Monday, March 12, 2018

Mac App Store App 'Calendar 2' Mines Cryptocurrency

In recent years, and especially now, we have heard more and more about websites and apps using services like CoinHive, which utilize your CPU (knowingly or unknowingly) to contribute to a large cryptocurrency mining operation. With a declining sustainability of ad revenue (especially with the popularity of AdBlock), many have turned to this method. With strength in numbers, these mining operations can bring in a fair amount of revenue. It's tempting for many, but it is heavily frowned upon. Mac App Store app, Calendar 2, has taken advantage of this by offering it as a "payment" option [Source: Ars Technica]. In exchange for your processing power, you'll get all advanced features for free. In addition, you can disable all advanced features or simply pay for them with money. However, the app mines cryptocurrency by default. That's deceptive for multiple reasons, but that aside, how did this make its way onto the Mac App Store? That remains unknown, but we do know that the app has been taken down since. The developer of Calendar 2, Qbix, is working to remove the miner due to several bugs.

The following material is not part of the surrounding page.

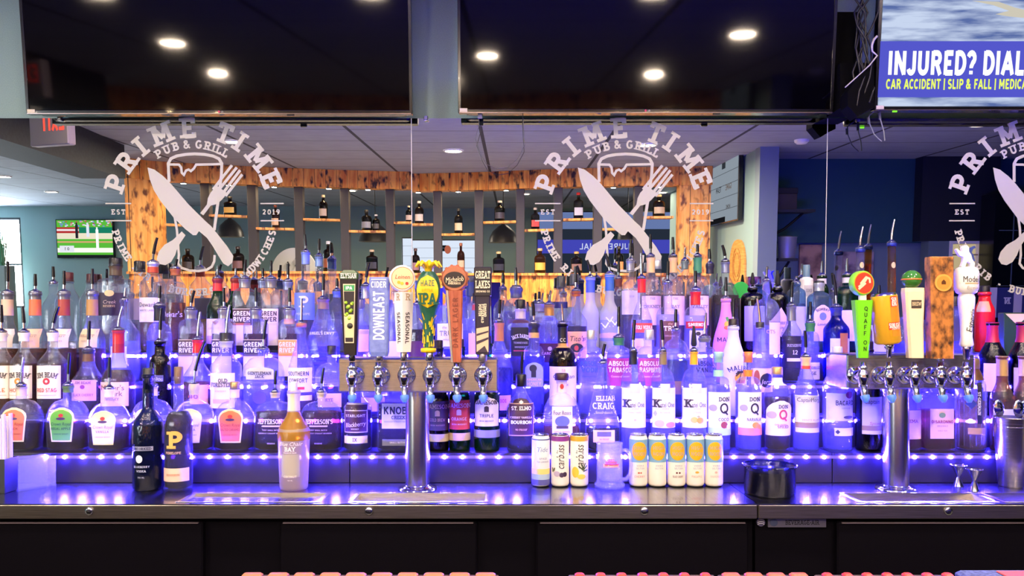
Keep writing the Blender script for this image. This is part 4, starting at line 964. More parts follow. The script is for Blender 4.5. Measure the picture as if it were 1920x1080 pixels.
bot(3, 1519, 40, 640, 622, 16, 604, 'tequila_bottle', 'clear bottle with green neck foil behind the cream necked rum', lq=(650, '#b8b8f8'), sh='a', pour=(566, 0, 'k'), wrap=[(606, 622, '#3a7a3c')], lab=[(680, 712, 34, '#c8b4f0', 'rect', [('GEORGE', 690, 5, '#4a3a7a', 'slab'), ('GE', 700, 6, '#4a3a7a', 'slab')])])
bot(3, 1568, 46, 620, 594, 19, 575, 'gin_bottle', 'cobalt blue bottle left of the green tap handle', gl=G_COBALT, lq=(620, '#2a3ad0'), sh='r', pour=(515, -.1, 'k'), wrap=[(577, 592, '#2a2f70')], lab=[(635, 672, 36, '#c8c8f4', 'rect', [('#', 625, 668, 16, '#b0683c', 'rect', 5)])])
bot(3, 1648, 50, 625, 592, 18, 575, 'tequila_bottle', 'clear bottle with lilac label behind the tilted beer can handle', lq=(640, '#9a98f0'), pour=(535, 0, 'k'), lab=[(610, 660, 40, '#b8b0ec', 'rect')])
bot(3, 1706, 58, 625, 592, 18, 575, 'tequila_bottle', 'clear square bottle between the cream handle and the wooden handle', lq=(640, '#8a88f0'), sh='q', n=4, fd=.8, cap=(20, 560, '#c8c8d8', .01, .4))
bot(3, 1788, 60, 612, 585, 20, 570, 'tequila_bottle', 'broad clear bottle between the wooden handle and the white lion handle', lq=(640, '#9290f4'), sh='a', n=3, fd=.7, cap=(22, 556, '#20202c', .01))
# ---- topmost step, front file and rear file
bot(5, 128, 50, 570, 535, 18, 524, 'whiskey_bottle', 'clear bottle with dark red cap in the rear file at far left', sh='r', cap=(18, 511, '#5a2028', .008), lq=(640, '#e8c8b0'))
bot(5, 172, 48, 570, 535, 18, 526, 'whiskey_bottle', 'clear bottle with dark plum cap in the rear file, left of the slanted purple label', sh='r', cap=(18, 514, '#4a2a34', .008), lq=(630, CLEARL))
bot(4, 100, 40, 580, 548, 15, 530, 'vodka_bottle', 'slim clear bottle with black pourer, left in the topmost row', pour=(500, 0, 'k'), lq=(640, CLEARL))
bot(4, 217, 56, 530, 522, 22, 495, 'whisky_bottle', 'square clear bottle with slanted dark purple label and gold seal', lq=(600, '#d8d4f4'), sh='q', n=3.5, fd=.8, cap=(24, 484, '#16141a', .012), wrap=[(500, 517, '#5a4a3c', .4)],
    lab=[(549, 592, 50, '#2c1c38', 'rect', [('#', 544, 556, 18, '#e2c48a', 'oval', 0), ('Creek', 566, 7, '#cdb4a8', 'it'), ('RESERVE', 574, 4, '#c8a88a', 'slab')])])
bot(5, 262, 42, 560, 520, 19, 505, 'vodka_bottle', 'clear bottle with black screw cap before the etched letter of the mirror', lq=(600, '#d8d0f8'), cap=(20, 490, '#1a1c26', .010), lab=[(560, 600, 30, '#a89ad0', 'rect')])
bot(4, 287, 50, 536, 512, 19, 492, 'scotch_bottle', 'scotch bottle with cream label and red neck band, tallest left of the pint emblem', lq=(604, '#d8a860'), sh='r', pour=(446, .18, 'k'), wrap=[(492, 501, '#d8d4dc', .3, .5), (501, 512, '#c84a34')],
    lab=[(558, 604, 40, '#e8dcd6', 'rect', [("Dewar's", 571, 9, '#4a4648', 'bf', 0, {'mw': 34}), ('WHITE LABEL', 582, 3.6, '#8a8078')])])
bot(4, 329, 40, 540, 518, 17, 503, 'scotch_bottle', 'scotch bottle of amber spirit with white printed name', lq=(568, '#c05a2a'), sh='r', pour=(486, .2, 'k'), wrap=[(505, 517, '#a85a34')], lab=[(572, 600, 36, None, 'rect', [("Dewar's", 589, 11, '#d8c0e8', 'bf', 0, {'mw': 34})])])
for cx, row, pt, lbl in ((408, 4, 498, 'green scotch bottle with red neck foil and cream label'), (442, 5, 503, 'green scotch bottle with red neck foil in the rear file behind the square labels')):
    bot(row, cx, 38, 582, 548, 17, 522, 'scotch_bottle', lbl, gl=G_GREEN, lq=(582, '#1a3a18'), sh='r', pour=(pt, .02, 's'), wrap=[(523, 532, '#8a2a30', .35), (532, 546, '#d8343a', .35)],
        lab=[(598, 645, 34, '#f0dcc8', 'rect', [('#', 603, 610, 12, '#b0603a', 'tri', 3), ('GROUSE', 616, 4, '#c0a090', 'slab'), ('#', 630, 645, 34, '#c8a0e0', 'rect')])])
river(459, 40, 'square whiskey bottle with black two-word label in the topmost row', '#4a3230', '#f4e8dc', 4, 58, '#c06a40', (487, .05, 'k'))
river(508, 38, 'square whiskey bottle with white two-word label in the topmost row', '#efe0e0', '#5a4448', 4, 58, '#d8c8c8', (489, .02, 'k'))
bot(4, 540, 34, 562, 545, 17, 527, 'vodka_bottle', 'clear bottle with narrow orange label in the topmost row', lq=(612, '#b86a5a'), sh='a', pour=(495, 0, 'k'), wrap=[(529, 544, '#8c94b8', .3, .5)], lab=[(577, 608, 17, '#f0a050', 'rect', (), 5)])
bot(5, 493, 34, 560, 540, 16, 525, 'vodka_bottle', 'clear bottle peeping between the black and white square labels', pour=(503, 0, 'k'), wrap=[(527, 540, '#8c98c8', .3, .5)])
bot(4, 573, 44, 532, 520, 15, 472, 'bourbon_bottle', 'long necked bourbon bottle with blue label and large letter P', lq=(590, '#b8b4ec'), sh='a', n=2.4, pour=(440, -.05, 'k'), wrap=[(474, 496, '#7f96cc', .35, .3)],
    lab=[(549, 600, 42, '#6a82c4', 'rect', [('P', 566, 21, '#ead8d0', 'slab', 2, {'t': .2}), ('PENELOPE', 589, 4, '#c8c8e8', 'sans', 0, {'mw': 30})])])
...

"We have decided to REMOVE the miner in the app. The next version will remove the option to get free features via mining. This is for three reasons:
1) The company which provided us the miner library did not disclose its source code, and it would take too long for them to fix the root cause of the CPU issue.
2) The rollout had a perfect storm of bugs which made it seem like our company *wanted* to mine crypto-currency without people's permission, and that goes against our whole ethos and vision for Qbix.
3) My own personal feeling that Proof of Work has a dangerous set of incentives which can lead to electricity waste on a global scale we've never seen before. We don't want to get sucked into this set of incentives, and hopefully our decision to ultimately remove the miner will set some sort of precedent for other apps as well."
Regardless of any stance on their statement, it raises an important topic of apps and websites using our processing power to mine crypto. So many reports state how developers have to retract or update these apps because they are using too much power. If that's the case for one app, what's stopping other apps from fighting for CPU? All while the user is blissfully unaware of any of this. It's becoming an epidemic fast.